The challenges are real. They get more complicated as we move from regular desk-bound PCs to mobile devices, such as tablets and mobile phones in the years to come.

Yet, the idea that end-users should bring their own devices to work and school has taken root as well over the past several years. That's because the issues often brought up can be overcome and the benefits are truly worth the trouble.

At schools, what is clear are the boundless improvements to pedagogy that such bring-your-own-technology (BYOT) can provide, on top of the associated boosts in productivity and user-friendliness.

With their own devices, students are more familiar with the learning environment. If a learning app can run on both Windows and Mac, or possibly Android and iOS in future, then students can fire up any device they want on campus and be connected.

Learning, after all, is no longer confined to the classroom. This will be done online, on the go, and just about anywhere that a student can access the information needed, or get in touch with teachers.

Personal devices more up-to-date

Times have also changed. While the emphasis at a lot of schools in the past was to equip each student with a PC, today, many students have personal devices which are often more up-to-date than what their schools provide.

With BYOT, students are better connected, more often connected and more effectively connected to the learning process. It also means they quite often have the latest technology at their fingertips, literally.

With a tablet, for example, a child can interact intuitively with gestures before even learning to use a keyboard and mouse. A stylus attached to a tablet sometimes helps fire up the imagination, whether this is scribbling down some notes at a field trip or drawing up a rough sketch of a diagram discussed in class.

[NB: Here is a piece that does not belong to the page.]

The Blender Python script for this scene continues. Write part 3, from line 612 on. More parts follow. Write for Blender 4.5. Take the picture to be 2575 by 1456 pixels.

Just like the working world that does not stop because office hours are over, students take their learning wherever they are. This is not just in the form of homework or assignments. With technology as an enabler, their learning continues as an everyday event.

The challenge for schools - and indeed, all connected organisations - is to make it seamless for users to come to school or work and plug in their own devices.

At St Columba Anglican School, students now bring their own laptops or tablets to access school services. Whether this is the academic system that is available online, or Windows shared drives, they get access from their own devices.